Speaking of the ending, it left me rather floored. It’s hard to describe without giving the plot away, but I feel alternately awed by the author’s skill—a scene between Bellmann and Sally is almost Richard III-like—and a bit unwilling to accept it. There was also an aspect of it that felt too pasted on, but I am certainly going to find the third book in the trilogy and will read more of Pullman’s work. This is more than a mere young adult novel.

***
I saw a very unusual film by Guy Maddin on Sunday called Brand on the Brain. You might think this is a Supersize Me-type film (actually, such a one, called King Corn, was advertised before the film—this is at one of Albuquerque’s art film houses, the Guild) but you couldn’t be more wrong. In fact it was a strange, dream-like evocation of silent films, but subversive, as the best Gothic horror is. My dad took me to it, claiming it was like Gothic horror—I was afraid it would be like City of the Lost Children, the French film I saw five years ago and did not like at all.

While I think the film could have benefited from judicious pruning (not unlike most every Doctor Who serial made) in techniques it was breathtaking. Filmed in black-and-white, silent (aside from narration by Isabella Rosselini and some interesting sound effects), with weird, grainy views that appeared to be through keyholes, splicing, title cards, (though I didn’t think much of the font used for these) and a division into twelve chapters—with a break for information on the “Aerophone”—it boggles my mind. How did this look on the page? I’ve never seen a script for a silent film (though it occurs to me the 1927 Phantom script should be in one of my books).
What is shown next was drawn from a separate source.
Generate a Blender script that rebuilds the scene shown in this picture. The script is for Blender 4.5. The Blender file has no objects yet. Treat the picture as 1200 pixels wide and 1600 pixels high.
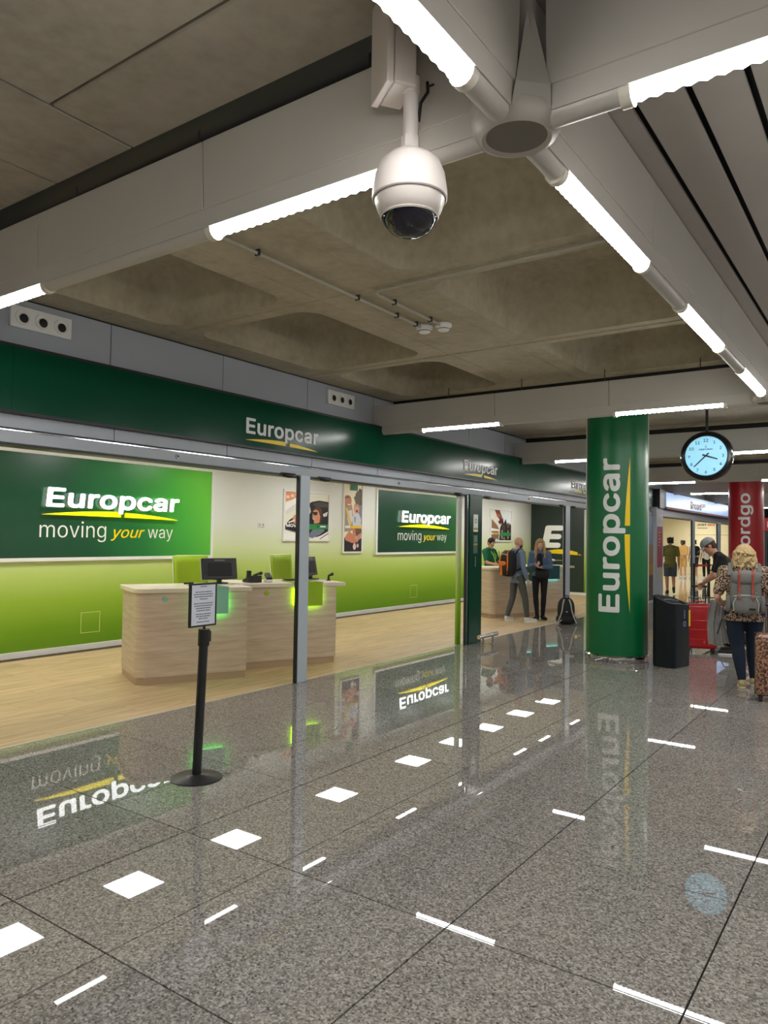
import bpy, bmesh, math, random
from mathutils import Vector, Matrix
random.seed(7)
R = math.radians
PI = math.pi
S = bpy.context.scene
C = S.collection

# ------------------------------------------------------------------ camera
def set_camera():
    yaw, pit, rol, f, h = 0.61442, 0.03346, 0.01467, 1149.5, 1.70
    fw = Vector((math.cos(yaw) * math.cos(pit), math.sin(yaw) * math.cos(pit), math.sin(pit)))
    r = fw.cross(Vector((0, 0, 1))).normalized()
    u = r.cross(fw)
    r2 = r * math.cos(rol) + u * math.sin(rol)
    u2 = -r * math.sin(rol) + u * math.cos(rol)
    m = Matrix((r2, u2, -fw)).transposed().to_4x4()
    m.translation = (0, 0, h)
    cd = bpy.data.cameras.new('camera')
    cd.sensor_fit = 'HORIZONTAL'
    cd.sensor_width = 36
    cd.lens = f * 36 / 1200
    cd.clip_start = 0.05
    cd.clip_end = 200
    o = bpy.data.objects.new('camera', cd)
    o.matrix_world = m
    C.objects.link(o)
    S.camera = o
set_camera()

# ------------------------------------------------------------------ world, exposure
w = bpy.data.worlds.new('world')
S.world = w
w.use_nodes = True
w.node_tree.nodes['Background'].inputs[0].default_value = (0.8, 0.85, 0.9, 1)
w.node_tree.nodes['Background'].inputs[1].default_value = 0.05
S.view_settings.view_transform = 'Standard'
S.view_settings.look = 'None'
S.view_settings.gamma = 1
S.view_settings.use_curve_mapping = False
S.view_settings.exposure = 0.0
HALL_L, SHOP_L, SHOP_STRIP_L = 52.0, 24.0, 22.0      # radiance of the tubes and ceiling panels

# ------------------------------------------------------------------ materials
def srgb(r, g, b):
    f = lambda c: (c / 255) / 12.92 if c <= 10 else (((c / 255) + 0.055) / 1.055) ** 2.4
    return (f(r), f(g), f(b))
MATS = {}
def nodes_of(name):
    m = bpy.data.materials.new(name)
    m.use_nodes = True
    return m, m.node_tree.nodes, m.node_tree.links, m.node_tree.nodes['Principled BSDF']
def mat(name, col, rough=0.5, metal=0.0, spec=0.5, var=0.0, scale=8.0, emit=0.0, ecol=None, alpha=None, coat=0.0, bump=0.0, stretch=None):
    if name in MATS:
        return MATS[name]
    m, N, L, b = nodes_of(name)
    b.inputs['Base Color'].default_value = (*col, 1)
    b.inputs['Roughness'].default_value = rough
    b.inputs['Metallic'].default_value = metal
    b.inputs['Specular IOR Level'].default_value = spec
    b.inputs['Coat Weight'].default_value = coat
    if emit:
        b.inputs['Emission Color'].default_value = (*(ecol or col), 1)
        b.inputs['Emission Strength'].default_value = emit
    if var or bump:
        g = N.new('ShaderNodeNewGeometry') if stretch is None else N.new('ShaderNodeTexCoord')
        src = g.outputs['Position'] if stretch is None else g.outputs['Object']
        if stretch is not None:
            mp = N.new('ShaderNodeMapping')
            mp.inputs['Scale'].default_value = stretch
            L.new(src, mp.inputs['Vector'])
            src = mp.outputs['Vector']
        n = N.new('ShaderNodeTexNoise')
        n.inputs['Scale'].default_value = scale
        n.inputs['Detail'].default_value = 5
        L.new(src, n.inputs['Vector'])
        if var:
            cr = N.new('ShaderNodeValToRGB')
            cr.color_ramp.elements[0].position = 0.3
            cr.color_ramp.elements[1].position = 0.7
            cr.color_ramp.elements[0].color = (*[max(0, c * (1 - var)) for c in col], 1)
            cr.color_ramp.elements[1].color = (*[min(1, c * (1 + var)) for c in col], 1)
            L.new(n.outputs['Fac'], cr.inputs['Fac'])
            L.new(cr.outputs['Color'], b.inputs['Base Color'])
        if bump:
            bp = N.new('ShaderNodeBump')
            bp.inputs['Strength'].default_value = bump
            bp.inputs['Distance'].default_value = 0.01
            L.new(n.outputs['Fac'], bp.inputs['Height'])
            L.new(bp.outputs['Normal'], b.inputs['Normal'])
    MATS[name] = m
    return m
def ramp(N, stops):
    cr = N.new('ShaderNodeValToRGB')
    e = cr.color_ramp.elements
    e[0].position, e[0].color = stops[0][0], (*stops[0][1], 1)
    e[1].position, e[1].color = stops[-1][0], (*stops[-1][1], 1)
    for p, c in stops[1:-1]:
        x = e.new(p)
        x.color = (*c, 1)
    return cr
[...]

How did Maddin manage to cram all these visions for angles, cuts, setting up of shots, superimposition of images, in his head?

The story, while not uniformly as breathtaking as the technical side, was still fairy-tale-wonderful and certainly appealed both to the 1920s fan and the Gothic horror fan in me. Half-fable, half-horror, with enough psychological subtext of violence and sexuality to entertain Jerrold Hogle for hours, there was a grim kind of humor in its weirdness—at least I thought so, sometimes I was the only one in the theatre laughing. Set on an isolated island in a lighthouse, the story is told in flashback from the adult hero, also named Guy Maddin, when he returns. The lighthouse housed an orphanage run by Guy’s parents, his overly-affectionate but strangely excessive Mother, and his inventor father, who works in a basement lab and looks like Viktor Frankenstein. Guy’s sister, Sis, is styled after the 1920s girl-next-door; she has a knack for getting undressed. Visiting the island is one half of a detective pair, I suppose like the Hardy Boys or Nancy Drew, or later, the Boxcar Children: Wendy Hale.
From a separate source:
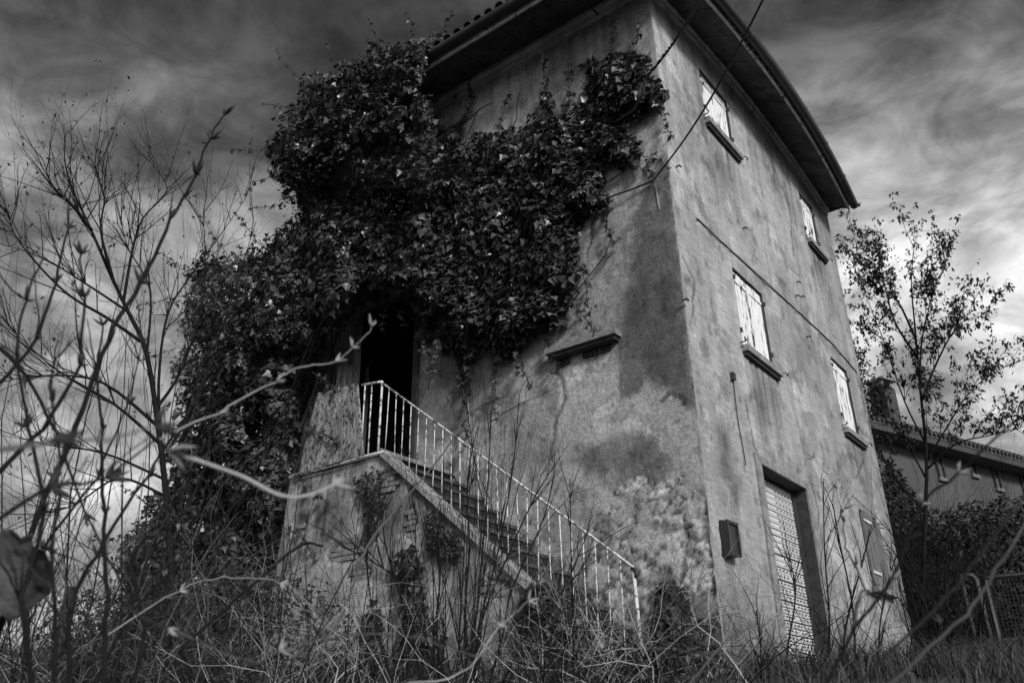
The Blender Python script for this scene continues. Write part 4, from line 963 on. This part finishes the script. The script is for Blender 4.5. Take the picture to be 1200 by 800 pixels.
shrub('evergreen_shrub', 1062, 660, 21, (.75, 1.0, 2.4), 8000, 'tall dark shrub right behind the far corner of the house', (.09, .15), .3, fill=.5)
shrub('evergreen_shrub', 1230, 760, 19.0, (2.0, 1.2, .9), 5000, 'low shrub behind the right end of the gate', (.10, .16), .2, fill=.5)
# leafless bushes in front of the neighbour house
def bush(name, px, py, d, n, L_, r, m, label, spread=.5, up=.5, depth=2, kids=3, cat='bush', width=.35, lean=(0, 0), z=None, grp=None, wander=.13):
    c_ = U(px, py, d); g0 = float(gh(c_[0], c_[1])) if z is None else z; t_ = empty(name, (c_[0], c_[1], g0), label, cat, grp); b = MB()
    for i in range(n):
        p = np.array([c_[0]+rng.normal(0, width), c_[1]+rng.normal(0, width*.6), g0-.03])
        dd = rng.normal(0, spread, 3); dd[2] = up+abs(dd[2])+.4; dd[0] += lean[0]; dd[1] += lean[1]
        grow(b, p, dd, L_*random.uniform(.6, 1.1), r, depth, spread, up*.4, None, 6, wander, kids)
    o = b.build('stems', M[m], t_); o['kind'] = 'stuff'; return t_
bush('bare_bush', 1085, 700, 15.5, 30, 2.6, .014, 'bark_dark', 'leafless bush of thin dark stems behind the far corner of the house')
bush('bare_bush', 1050, 730, 17.0, 40, 2.8, .014, 'bark_dark', 'dense thicket of bare stems against the far house corner')
bush('bare_bush', 1120, 700, 18.0, 36, 2.6, .014, 'bark_dark', 'dense bare thicket hiding the lower wall of the far pale house')
bush('bare_bush', 1130, 690, 21, 34, 3.4, .016, 'bark_dark', 'leafless bush rising in front of the far pale house')

# ------------------------------------------------------------------ saplings in front of the stair wall
SAP = [([(540, 830), (556, 740), (566, 640), (572, 560), (576, 480)], 6.2, 'tallest dark sapling crossing the railing in front of the stair wall'),
       ([(552, 830), (560, 740), (585, 640), (602, 540), (608, 470)], 6.3, 'slim sapling leaning right whose tip reaches the wall above the handrail'),
       ([(556, 820), (564, 730), (600, 640), (628, 580), (650, 545)], 6.3, 'sapling arching right over the middle of the handrail'),
       ([(548, 830), (545, 720), (550, 640), (548, 560), (560, 500)], 6.1, 'straight sapling beside the tallest one in front of the stair'),
       ([(520, 830), (512, 740), (516, 660), (508, 590)], 6.0, 'short straight sapling in front of the middle of the stair wall'),
       ([(500, 830), (482, 740), (452, 640), (448, 590)], 5.9, 'sapling leaning left over the pale stair wall'),
       ([(470, 830), (440, 730), (430, 660), (432, 610)], 5.8, 'thin stem standing below the landing edge'),
       ([(565, 830), (590, 740), (600, 690), (636, 610), (648, 560)], 6.3, 'sapling with its tip before the lower balusters'),
       ([(672, 830), (672, 760), (670, 690), (668, 560)], 6.6, 'single upright stem in front of the lower railing'),
       ([(530, 830), (500, 750), (478, 690), (440, 660), (400, 640)], 5.9, 'bent stem arching left across the stair wall'),
       ([(575, 830), (620, 740), (660, 690), (690, 620)], 6.5, 'slender stem crossing the lower end of the stair'),
       ([(1002, 830), (1000, 720), (985, 640), (976, 590)], 7.5, 'thin sapling standing right of the roller door'),
       ([(985, 830), (990, 740), (1010, 660), (1020, 620)], 7.2, 'sapling leaning towards the grey plank shutter'),
       ([(962, 830), (972, 740), (966, 640), (965, 560)], 7.4, 'dark sapling in front of the right edge of the roller door'),
       ([(890, 830), (892, 770), (886, 715)], 6.8, 'short bare stem in front of the wall left of the roller door'),
       ([(1040, 830), (1030, 760), (1036, 700), (1050, 650)], 8.2, 'forked sapling below the grey plank shutter'),
       ([(930, 830), (922, 770), (932, 700), (925, 650)], 7.0, 'thin sapling in front of the lower half of the roller door')]
for pts, d, lab in SAP:
    P = smooth_path([U(a_, b_, d+.06*i) for i, (a_, b_) in enumerate(pts)], 4); b0 = P[0].copy(); b0[2] = min(float(gh(b0[0], b0[1])), b0[2]-.1)
    t_ = empty('sapling', tuple(b0), lab, 'sapling', 'bare saplings growing before the house walls')
    MB().tube([b0]+P, [.013]+[.0105*(1-.75*i/len(P)) for i in range(len(P))], 5).build('stem', M['bark_dark'], t_, True)
    tw = MB()
    for q in range(9):
        i = random.randint(len(P)//4, len(P)-2); dd = P[i+1]-P[i]; dd /= np.linalg.norm(dd)
        grow(tw, P[i], dd+rng.normal(0, .35, 3)+np.array([0, 0, .2]), random.uniform(.15, .6), .0048, 1, .4, .3, None, 4, .10, 2)
    o = tw.build('twigs', M['bark_dark'], t_); o['kind'] = 'stuff'

# dry flower head leaning over the railing
P = smooth_path([U(a_, b_, 5.6) for a_, b_ in ((330, 830), (400, 720), (430, 640), (470, 590), (520, 530), (545, 490), (560, 478), (580, 466))], 4)
t_ = empty('dry_flower_stalk', (P[0][0], P[0][1], float(gh(P[0][0], P[0][1]))), 'long dry stalk with a drooping feathery head before the railing', 'plant')
MB().tube(P, [.008*(1-.5*i/len(P)) for i in range(len(P))], 5).build('stem', M['twig_mid'], t_, True)
hd = MB()
for i in range(90):
    j = len(P)-1-int(abs(rng.normal(0, 3.0))); j = max(j, len(P)-9); grow(hd, P[j]+rng.normal(0, .01, 3), rng.normal(0, 1, 3)+np.array([0, 0, -.4]), random.uniform(.05, .13), .003, 1, .8, 0, None, 3, .3, 2)
o = hd.build('flower_head', M['twig_mid'], t_); o['kind'] = 'stuff'

# ------------------------------------------------------------------ brambles and grass
bush('bramble', 690, 800, 6.8, 26, 1.15, .006, 'twig', 'pale dry bramble tangled round the foot of the railing', .8, .25, 2, 3, 'bramble', .55, wander=.25)
bush('bramble', 640, 815, 6.4, 30, 1.1, .006, 'bark_dark', 'grey bramble below the lower end of the stair coping', .8, .25, 2, 3, 'bramble', .5, wander=.25)
bush('bramble', 360, 800, 6.4, 22, 1.1, .006, 'twig', 'pale bramble in front of the left end of the stair wall', .8, .2, 2, 3, 'bramble', .45, wander=.25)
bush('bramble', 250, 800, 6.2, 40, 1.2, .006, 'bark', 'grey bramble at the foot of the big ivy', .8, .2, 2, 3, 'bramble', .6, wander=.25)
bush('bramble', 130, 790, 6.0, 50, 1.3, .006, 'bark', 'tangled grey bramble in the lower left before the sky', .8, .25, 2, 3, 'bramble', .6, wander=.25)
bush('bramble', 20, 790, 5.6, 60, 1.3, .006, 'twig_mid', 'tangled bramble beneath the big dead leaf', .8, .25, 2, 3, 'bramble', .5, wander=.25)
bush('bramble', 450, 815, 6.4, 18, .9, .005, 'twig_mid', 'low bramble under the middle of the stair wall', .8, .2, 2, 3, 'bramble', .5, wander=.25)
bush('bramble', 300, 800, 5.6, 16, 1.2, .005, 'twig', 'loose pale bramble crossing the dark ivy foot', .8, .25, 2, 3, 'bramble', .6, wander=.28)
bush('bramble', 60, 800, 5.0, 40, 1.2, .005, 'bark_dark', 'dark bramble thicket in the lower left corner', .8, .25, 2, 3, 'bramble', .6, wander=.25)
bush('bramble', 520, 820, 6.0, 26, 1.0, .005, 'bark_dark', 'dark bramble before the middle of the stair wall', .8, .25, 2, 3, 'bramble', .6, wander=.25)
bush('bramble', 740, 810, 6.6, 30, 1.0, .005, 'bark_dark', 'dark bramble between the railing foot and the house corner', .8, .25, 2, 3, 'bramble', .5, wander=.25)
bush('bramble', 1010, 815, 7.6, 22, 1.0, .005, 'bark_dark', 'dark bramble at the foot of the side wall right of the roller door', .7, .3, 2, 3, 'bramble', .6, wander=.2)
bush('bare_bush', 560, 822, 6.2, 16, 2.1, .007, 'bark_dark', 'upright bare bush of thin dark stems before the lower stair wall', .22, 1.6, 1, 3, 'bush', .30, wander=.06)
bush('bare_bush', 470, 822, 5.9, 12, 1.7, .006, 'bark_dark', 'smaller upright bare bush before the middle of the stair wall', .25, 1.5, 1, 3, 'bush', .30, wander=.07)
bush('bare_bush', 110, 822, 5.5, 16, 2.6, .007, 'bark_dark', 'tall bare bush of dark stems against the sky at the left', .35, 1.4, 2, 3, 'bush', .5, wander=.08)
bush('bramble', 180, 800, 6.6, 60, 1.25, .004, 'bark_dark', 'very fine dark bramble under the left edge of the ivy', .8, .3, 2, 3, 'bramble', .7, wander=.25)
bush('bramble', 420, 810, 6.8, 40, 1.25, .004, 'bark_dark', 'fine dark bramble climbing before the left part of the stair wall', .7, .4, 2, 3, 'bramble', .6, wander=.22)
bush('bramble', 330, 805, 5.9, 26, 1.15, .0035, 'twig', 'fine pale bramble arching before the stair wall corner', .9, .25, 2, 3, 'bramble', .6, wander=.3)
bush('bramble', 700, 800, 6.3, 26, 1.0, .0035, 'twig', 'fine pale bramble woven through the lower balusters', .9, .25, 2, 3, 'bramble', .45, wander=.3)
bush('bramble', 900, 810, 7.0, 12, .7, .005, 'bark_dark', 'dark low bramble at the foot of the roller door', .8, .2, 2, 3, 'bramble', .5, wander=.25)
bush('bramble', 800, 815, 7.2, 20, .8, .005, 'twig_mid', 'low bramble at the foot of the house corner', .8, .2, 2, 3, 'bramble', .4, wander=.25)
def grass(n, gen, name, label, h=(.15, .42), m='grass'):
    P = gen(n); P = P[fbm(P[:, 0]*.9, P[:, 1]*.9, 170)+.25*rng.random(len(P)) > .56]; z = gh(P[:, 0], P[:, 1]); k = len(P); hh = rng.uniform(*h, k); d = rng.normal(0, .35, (k, 2)); w_ = rng.uniform(.003, .007, k); an = rng.uniform(0, 6.28, k)
    px_ = np.stack([np.cos(an), np.sin(an), 0*an], 1)*w_[:, None]
    b = np.stack([P[:, 0], P[:, 1], z-.02], 1); m1 = b+np.stack([d[:, 0]*hh*.4, d[:, 1]*hh*.4, hh*.6], 1); t1 = b+np.stack([d[:, 0]*hh*1.3, d[:, 1]*hh*1.3, hh*.95], 1)
    V = np.stack([b-px_, b+px_, m1+px_*.8, m1-px_*.8, t1], 1).reshape(-1, 3); i = np.arange(k)*5
    me = bpy.data.meshes.new(name); me.from_pydata(V.tolist(), [], [f for j in i.tolist() for f in ((j, j+1, j+2, j+3), (j+3, j+2, j+4))])
    a_ = me.attributes.new('tone', 'FLOAT', 'POINT'); a_.data.foreach_set('value', np.repeat(rng.uniform(.3, 1.5, k), 5).astype(np.float32))
    o = link_mesh(name, me, M[m]); return tag(o, label, 'grass', kind='stuff')
def gen_main(n):
    d = rng.uniform(5.5, 10.0, n); a_ = np.radians(rng.uniform(-80, 0, n)); return np.stack([CAM[0]+d*np.sin(a_+.05), CAM[1]+d*np.cos(a_+.05)], 1)
grass(12000, gen_main, 'dry_grass', 'long dry grass on the bank before the house')
def gen_side(n): return np.stack([rng.uniform(.02, 2.2, n), rng.uniform(-1, 12, n)], 1)
grass(5000, gen_side, 'side_grass', 'short grass along the foot of the side wall', (.1, .38))
def gen_left(n): return np.stack([rng.uniform(-16, -5.4, n), rng.uniform(-7, 2, n)], 1)
grass(14000, gen_left, 'left_grass', 'long grass in the field left of the house', (.3, .8))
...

The actress playing Wendy gives a tour-de-force as, not only does she vamp it up as the object of Guy’s affections, she also cross-dresses to seduce Sis, disguised as her brother Chance Hale, and looks androgynously attractive as both (a bit like Cillian Murphy in Breakfast on Pluto!). The cross-dressing thing alludes back to The Picture of Dorian Gray and Shakespeare, of course, though by the end I suspect it’s just an excuse to get two women to kiss repeatedly (and they do a bit more than that). However, the two women look so striking on celluloid, this heterosexual female can mostly deal with the lesbian overkill on the part of the director. But the film doesn’t shirk at the idea of getting men naked, too—the eldest of the orphans, Savage Tom, seems to indulge in some sort of Lord of the Flies fantasy. And don’t even ask about the father.

The mother we are never sure is entirely evil, despite her implication in the twisted mystery of how the orphans get holes in their heads (very Gothic). The images of her in the lighthouse, spying on her children and the orphans, seem very primal. The Aerophone, by the way, is an invention of Guy’s father, which acts like a radio except it only works if the broadcaster is in a state of high passion. This produces many instances of Guy being called to dinner by his mother’s angry, screaming voice. The film is so strange and melancholy, it draws a thousand comparisons in my mind of things I’ve seen before. This may seem like a bad thing, but in fact the references are so disparate, the film actually stands out quite a bit.